Parmi les points importants, l’agriculteur souligne l’étape du recépage, réalisée entre la 1ère et la 2e année, qui consiste à couper l’arbre à la base du tronc, à environ 5 cm du sol. « Il faut avoir confiance. Au début, ça peut faire peur », confie Adrien Anthierens. L’objectif est d’aller « chercher de la puissance racinaire pour produire un bois de qualité et avoir un tronc bien droit », indique Baptiste Mauviel. « Il faut être rigoureux ensuite dans le choix du rejet. À maturité, vers 10 ans, l’arbre peut atteindre jusque 15 m de haut. »
L’arrosage peut aussi être nécessaire en période de forte sécheresse et à la plantation. « En 2024, on n’a pas eu besoin de passer compte-tenu de la météo pluvieuse de l’année, mais en 2025, on est passé trois fois, avec une cuve de 1 000 l. On met environ 1h45 à 3 personnes, pour 1 ha », note Adrien Anthierens. Il relève aussi l’apport d’engrais nécessaire : 150 à 180 g/pied/an de 15-15-15 pour les deux premières années.
Une marge brute évaluée à 4 500 €/ha/an
Avec ses larges feuilles, « la variété Turbo Pro de paulownia, qui représente 95 % des plantations suivies, dispose d’une forte capacité d’absorption du CO2 : jusqu’à 55 kg/arbre/an, soit 10 fois plus qu’un certain nombre d’espèces forestières communes. Nous avons développé une méthodologie privée de certification carbone et via notre filiale Paulownia Turbo Carbon, nous accompagnons aussi les producteurs sur ce plan-là, avec l’achat des crédits carbone, la recherche de financiers et le montage des dossiers carbone », explique Lucile Mauviel, responsable de la gestion commerciale de Paulownia Nature.
« La demande de crédits carbone se prépare dès la 1ère année et cela permet de compenser les coûts d’implantation, qui s’élèvent à environ 4 400 €/ha, en attendant la coupe. »

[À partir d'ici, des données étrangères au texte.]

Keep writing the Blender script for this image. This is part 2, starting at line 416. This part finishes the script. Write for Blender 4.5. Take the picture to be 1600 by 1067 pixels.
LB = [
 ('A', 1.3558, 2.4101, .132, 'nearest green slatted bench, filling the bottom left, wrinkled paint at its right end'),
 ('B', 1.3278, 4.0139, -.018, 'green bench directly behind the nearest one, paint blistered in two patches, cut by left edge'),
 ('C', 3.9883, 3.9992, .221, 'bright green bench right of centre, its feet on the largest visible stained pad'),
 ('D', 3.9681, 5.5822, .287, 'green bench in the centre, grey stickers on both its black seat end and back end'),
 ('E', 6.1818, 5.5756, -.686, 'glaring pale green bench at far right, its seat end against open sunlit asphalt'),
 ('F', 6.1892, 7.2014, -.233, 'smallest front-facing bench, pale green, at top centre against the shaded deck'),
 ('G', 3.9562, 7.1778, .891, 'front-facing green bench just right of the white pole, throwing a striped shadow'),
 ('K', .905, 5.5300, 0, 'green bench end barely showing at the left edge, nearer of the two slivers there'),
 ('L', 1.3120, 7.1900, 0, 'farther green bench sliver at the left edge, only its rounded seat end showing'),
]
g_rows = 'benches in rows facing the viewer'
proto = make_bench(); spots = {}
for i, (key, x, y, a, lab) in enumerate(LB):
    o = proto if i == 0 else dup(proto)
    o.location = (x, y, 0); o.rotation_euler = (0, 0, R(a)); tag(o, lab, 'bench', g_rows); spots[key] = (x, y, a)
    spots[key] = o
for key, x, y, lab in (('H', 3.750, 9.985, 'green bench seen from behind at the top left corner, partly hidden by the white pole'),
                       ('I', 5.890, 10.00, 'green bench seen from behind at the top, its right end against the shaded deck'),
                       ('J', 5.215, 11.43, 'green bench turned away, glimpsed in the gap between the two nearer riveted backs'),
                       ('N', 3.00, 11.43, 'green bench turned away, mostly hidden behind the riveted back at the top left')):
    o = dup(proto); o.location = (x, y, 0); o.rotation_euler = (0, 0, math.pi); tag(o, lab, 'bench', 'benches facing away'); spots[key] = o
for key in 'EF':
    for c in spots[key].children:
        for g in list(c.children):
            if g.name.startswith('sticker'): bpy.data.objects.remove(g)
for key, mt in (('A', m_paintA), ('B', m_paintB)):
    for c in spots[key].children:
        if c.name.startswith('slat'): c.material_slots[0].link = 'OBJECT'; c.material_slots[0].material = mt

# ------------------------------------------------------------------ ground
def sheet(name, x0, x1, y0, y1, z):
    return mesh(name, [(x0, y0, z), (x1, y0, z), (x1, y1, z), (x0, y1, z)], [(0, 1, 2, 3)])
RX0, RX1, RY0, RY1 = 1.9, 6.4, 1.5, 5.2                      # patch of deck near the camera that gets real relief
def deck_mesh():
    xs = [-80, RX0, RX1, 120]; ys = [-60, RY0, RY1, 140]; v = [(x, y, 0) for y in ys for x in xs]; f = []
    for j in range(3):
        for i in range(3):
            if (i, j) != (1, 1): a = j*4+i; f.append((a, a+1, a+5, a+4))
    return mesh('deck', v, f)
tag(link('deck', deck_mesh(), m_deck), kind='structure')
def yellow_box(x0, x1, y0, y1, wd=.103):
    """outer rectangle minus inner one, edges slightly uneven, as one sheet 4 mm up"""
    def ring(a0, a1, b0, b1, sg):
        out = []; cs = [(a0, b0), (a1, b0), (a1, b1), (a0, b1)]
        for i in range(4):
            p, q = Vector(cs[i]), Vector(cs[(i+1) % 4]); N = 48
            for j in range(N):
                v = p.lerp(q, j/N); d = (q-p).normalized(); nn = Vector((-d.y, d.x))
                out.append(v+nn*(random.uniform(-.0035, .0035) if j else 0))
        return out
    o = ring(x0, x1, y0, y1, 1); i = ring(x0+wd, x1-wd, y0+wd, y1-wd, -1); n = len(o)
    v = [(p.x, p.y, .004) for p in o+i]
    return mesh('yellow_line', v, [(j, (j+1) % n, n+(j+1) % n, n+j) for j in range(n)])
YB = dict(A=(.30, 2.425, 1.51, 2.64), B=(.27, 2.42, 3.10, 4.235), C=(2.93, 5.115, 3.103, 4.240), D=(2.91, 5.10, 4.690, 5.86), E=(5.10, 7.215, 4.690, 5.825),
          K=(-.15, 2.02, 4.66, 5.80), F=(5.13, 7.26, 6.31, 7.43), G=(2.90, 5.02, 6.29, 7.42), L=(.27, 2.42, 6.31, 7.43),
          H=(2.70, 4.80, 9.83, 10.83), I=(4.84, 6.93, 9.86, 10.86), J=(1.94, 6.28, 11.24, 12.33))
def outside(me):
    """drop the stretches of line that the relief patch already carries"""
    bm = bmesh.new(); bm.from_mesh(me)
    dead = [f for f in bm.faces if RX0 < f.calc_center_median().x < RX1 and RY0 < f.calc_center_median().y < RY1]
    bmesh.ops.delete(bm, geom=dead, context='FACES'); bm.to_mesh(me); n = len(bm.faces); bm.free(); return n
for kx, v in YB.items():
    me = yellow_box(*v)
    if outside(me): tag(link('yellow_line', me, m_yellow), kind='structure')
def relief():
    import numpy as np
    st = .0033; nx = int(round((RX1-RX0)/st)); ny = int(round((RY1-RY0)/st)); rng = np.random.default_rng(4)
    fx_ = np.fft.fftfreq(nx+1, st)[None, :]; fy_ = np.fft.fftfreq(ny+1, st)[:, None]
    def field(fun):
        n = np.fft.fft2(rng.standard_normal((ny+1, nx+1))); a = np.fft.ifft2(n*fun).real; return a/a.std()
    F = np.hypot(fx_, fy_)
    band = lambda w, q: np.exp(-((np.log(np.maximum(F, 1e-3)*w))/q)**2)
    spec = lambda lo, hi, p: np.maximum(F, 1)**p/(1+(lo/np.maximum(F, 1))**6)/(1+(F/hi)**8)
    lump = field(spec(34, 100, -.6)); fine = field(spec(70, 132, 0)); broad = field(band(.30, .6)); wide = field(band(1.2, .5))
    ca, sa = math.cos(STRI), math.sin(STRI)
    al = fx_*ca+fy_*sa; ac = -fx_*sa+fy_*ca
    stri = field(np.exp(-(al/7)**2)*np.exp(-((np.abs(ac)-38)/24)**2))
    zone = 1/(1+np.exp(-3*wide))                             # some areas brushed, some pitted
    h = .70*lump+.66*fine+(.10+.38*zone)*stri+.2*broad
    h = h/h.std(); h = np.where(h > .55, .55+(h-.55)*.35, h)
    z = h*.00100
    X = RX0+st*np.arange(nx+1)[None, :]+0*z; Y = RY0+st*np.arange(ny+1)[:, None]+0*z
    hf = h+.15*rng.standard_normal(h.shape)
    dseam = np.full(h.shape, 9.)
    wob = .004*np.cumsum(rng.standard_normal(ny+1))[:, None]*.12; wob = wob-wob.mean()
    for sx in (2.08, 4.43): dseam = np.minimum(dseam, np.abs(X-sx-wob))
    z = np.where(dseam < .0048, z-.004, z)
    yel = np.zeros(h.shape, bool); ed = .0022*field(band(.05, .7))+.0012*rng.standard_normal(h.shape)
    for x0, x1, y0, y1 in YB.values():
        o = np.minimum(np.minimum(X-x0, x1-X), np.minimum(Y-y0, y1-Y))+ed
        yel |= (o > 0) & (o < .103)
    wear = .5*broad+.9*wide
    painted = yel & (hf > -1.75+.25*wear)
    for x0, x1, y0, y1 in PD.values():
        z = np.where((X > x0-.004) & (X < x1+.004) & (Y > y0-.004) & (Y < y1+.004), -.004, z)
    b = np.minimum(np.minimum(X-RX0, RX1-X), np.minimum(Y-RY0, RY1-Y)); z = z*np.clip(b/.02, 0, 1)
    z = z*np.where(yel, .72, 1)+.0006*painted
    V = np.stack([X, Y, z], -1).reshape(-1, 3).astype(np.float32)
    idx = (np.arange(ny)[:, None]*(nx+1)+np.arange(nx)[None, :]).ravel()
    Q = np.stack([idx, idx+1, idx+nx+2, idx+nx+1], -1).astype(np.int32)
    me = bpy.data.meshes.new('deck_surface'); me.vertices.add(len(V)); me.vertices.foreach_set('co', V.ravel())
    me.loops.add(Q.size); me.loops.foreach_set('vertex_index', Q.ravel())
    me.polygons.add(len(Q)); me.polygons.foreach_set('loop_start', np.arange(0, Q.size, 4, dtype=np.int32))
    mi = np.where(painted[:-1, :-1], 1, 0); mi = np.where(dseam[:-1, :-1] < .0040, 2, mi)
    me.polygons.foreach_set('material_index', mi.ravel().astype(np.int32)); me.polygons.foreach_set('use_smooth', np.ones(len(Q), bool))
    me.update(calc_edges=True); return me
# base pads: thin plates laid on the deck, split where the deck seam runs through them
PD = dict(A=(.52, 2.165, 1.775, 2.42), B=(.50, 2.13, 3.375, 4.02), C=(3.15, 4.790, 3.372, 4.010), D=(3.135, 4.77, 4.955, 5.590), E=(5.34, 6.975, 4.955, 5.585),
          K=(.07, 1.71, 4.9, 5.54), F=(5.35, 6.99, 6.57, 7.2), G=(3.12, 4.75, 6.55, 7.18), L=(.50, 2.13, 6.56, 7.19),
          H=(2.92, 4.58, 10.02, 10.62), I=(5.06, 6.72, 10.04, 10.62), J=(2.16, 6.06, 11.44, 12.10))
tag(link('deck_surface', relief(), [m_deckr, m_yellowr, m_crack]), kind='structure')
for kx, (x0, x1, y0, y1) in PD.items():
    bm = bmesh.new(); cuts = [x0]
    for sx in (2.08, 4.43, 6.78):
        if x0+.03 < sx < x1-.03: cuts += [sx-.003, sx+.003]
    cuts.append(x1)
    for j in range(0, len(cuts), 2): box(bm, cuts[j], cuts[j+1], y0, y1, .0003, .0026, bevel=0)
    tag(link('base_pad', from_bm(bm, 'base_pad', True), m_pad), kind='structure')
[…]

La maturité de l’arbre est atteinte au bout d'envion 10 ans, c’est à ce moment-là qu’on peut intervenir pour la première coupe. Avec un prix moyen du paulownia à 140 €/m3, Paulownia Nature estime « un revenu de bois d’œuvre à environ 60 000 € HT/ha, desquels il faut déduire 10 000 €/ha de frais d’abattage/débarbage, et 5 000 € pour l’itinéraire technique et la main–d’œuvre ».
L’entreprise met ainsi en avant « une marge brute de 45 000 €/ha, soit 4 500 €/ha/an. Après la première coupe, le cycle du paulownia repart, sa durée de vie est estimée à 35 ans et les coupes suivantes peuvent intervenir plus rapidement (environ 6-7 ans) ». Si pour le moment, Paulownia Nature passe des contrats pour envoyer des grumes de paulownia en Espagne, l'entreprise espère créer à terme une filière locale et vise, pour cela, 300 ha de plantations supplémentaires chaque année en France.